Más allá de la belleza y el dolor

“Es mucho más sencillo cuando el eje es solamente mostrar la belleza. Lindo, feo y listo. También se utiliza mucho el sufrimiento, se sobreactúa, porque es el otro camino fácil. Pero cuando hay que intervenir con emociones y darle mayor profundidad es cuando empezás a ver las fotos de una manera distinta. –asegura Miciu–. Creo que ahí está el gran logro de Salgado por ejemplo, en trascender todo eso y buscar algo más esencial”. 

El trabajo de Sebastião Salgado, al que muchos críticos acusaron de haber querido tapar el dolor humano, mostrando la belleza que se ocultaba en situaciones en las que reinaba un sufrimiento extremo, tuvieron para Miciu un impacto definitivo en sus fotografías, y una interpretación muy distinta. “Hay gente que ve lo morboso, se bloquea y no avanza. Entonces si uno puede mostrar otra cara, es posible que ese mensaje llegue a mucha más gente para que pueda acceder a lo que hay detrás. Yo creo que Salgado usó eso de buscarle la otra cara para que tenga justamente llegada a más gente. Ese fue el objetivo de él, no trató de mirar para otro lado”. 

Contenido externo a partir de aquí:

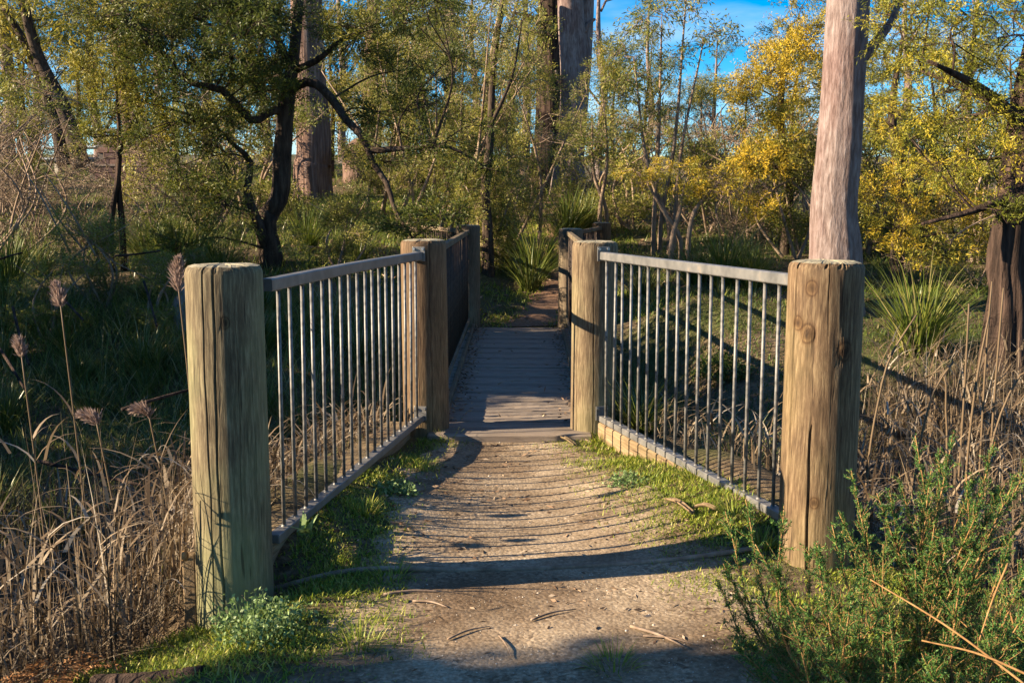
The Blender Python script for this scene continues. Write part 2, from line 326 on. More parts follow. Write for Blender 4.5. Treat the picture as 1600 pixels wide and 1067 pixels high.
M['grass'] = leafmat('short_grass', [(0, (.08, .125, .014)), (.45, (.20, .26, .028)), (.8, (.33, .34, .045)), (1, (.42, .36, .13))], .35)
M['lawn'] = leafmat('lawn_grass', [(0, (.03, .055, .012)), (.5, (.065, .105, .018)), (.85, (.13, .15, .03)), (1, (.22, .17, .06))], .35)
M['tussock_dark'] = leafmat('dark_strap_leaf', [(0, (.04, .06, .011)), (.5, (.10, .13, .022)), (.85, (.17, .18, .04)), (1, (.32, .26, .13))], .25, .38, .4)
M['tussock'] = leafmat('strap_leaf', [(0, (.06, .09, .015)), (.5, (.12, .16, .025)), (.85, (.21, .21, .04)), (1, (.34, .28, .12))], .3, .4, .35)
M['reed'] = leafmat('dry_reed', [(0, (.07, .045, .025)), (.5, (.16, .11, .065)), (.85, (.27, .205, .135)), (1, (.38, .33, .27))], .25, .6)
M['reed_dead'] = leafmat('fallen_reed', [(0, (.035, .025, .015)), (.5, (.085, .06, .038)), (1, (.17, .13, .085))], .2, .7)
M['plume'] = leafmat('reed_plume', [(0, (.16, .105, .085)), (.5, (.27, .185, .15)), (1, (.38, .28, .235))], .35, .8)
M['shrub'] = leafmat('heath_leaf', [(0, (.03, .08, .02)), (.5, (.068, .16, .036)), (.85, (.125, .23, .05)), (1, (.24, .31, .06))], .35)
M['weed'] = leafmat('blue_green_weed', [(0, (.08, .14, .04)), (.5, (.16, .24, .08)), (1, (.28, .36, .16))], .3)
M['fern_dead'] = leafmat('rusty_fern', [(0, (.14, .06, .025)), (.5, (.26, .12, .045)), (1, (.40, .22, .10))], .3, .8)
M['stem_orange'] = bark('orange_stem', [(.3, (.16, .08, .03)), (.6, (.30, .17, .07)), (.8, (.42, .28, .14))], 30, .3, .3, .003)
M['litter'] = leafmat('leaf_litter', [(0, (.07, .04, .025)), (.5, (.17, .10, .06)), (.85, (.28, .19, .12)), (1, (.42, .33, .24))], .1, .8)
M['stone'] = leafmat('path_stone', [(0, (.10, .085, .07)), (.5, (.24, .20, .16)), (1, (.46, .42, .36))], .0, .9)

# ------------------------------------------------------------------ the ground and the paths
def grow(a, b, fine, far, ratio=1.16):
    xs = list(np.arange(a, b + 1e-6, fine)); st = fine; x = xs[-1]
    while x < far: st *= ratio; x += st; xs.append(x)
    return np.array(xs)
gx = np.unique(np.concatenate([-grow(0, 3.2, .07, 420), grow(0, 3.2, .07, 420)]))
gy = np.concatenate([-grow(0, .1, .3, 60, 1.3)[::-1][:-1] + 1.2, grow(1.2, 9, .07, 14, 1.03)])
gy = np.concatenate([gy, grow(gy[-1] + .25, 24, .3, 480, 1.13)])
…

En el intento por trascender ese instante en que el dolor y la belleza pierden su potencia y se aplanan al volverse obvios, Miciu fue incorporando una herramienta que le permitió llevar más allá sus fotografías: la posibilidad de narrar una historia. “Lo primero que uno piensa es en poner las mejores fotos en términos técnicos. Pero es más una vanidad del fotógrafo, que quiere mostrar que saca buenas fotos. Esta vez me concentré en el sentido del libro. Al paisano adentro tomando mate hay que acompañarlo para mostrar lo que hace antes y después de ese momento. Fotos que trabajen en conjunto, que se complementen. Hay fotos espectaculares que quedaron afuera. Pero esta vez yo quería contar una historia, buscaba una unidad. Creo que finalmente en este trabajo pude llevar todo a otro plano. Es algo real, y está hecho con lo único que me dio parámetros de realidad desde que empecé a sacar fotos: la naturaleza”.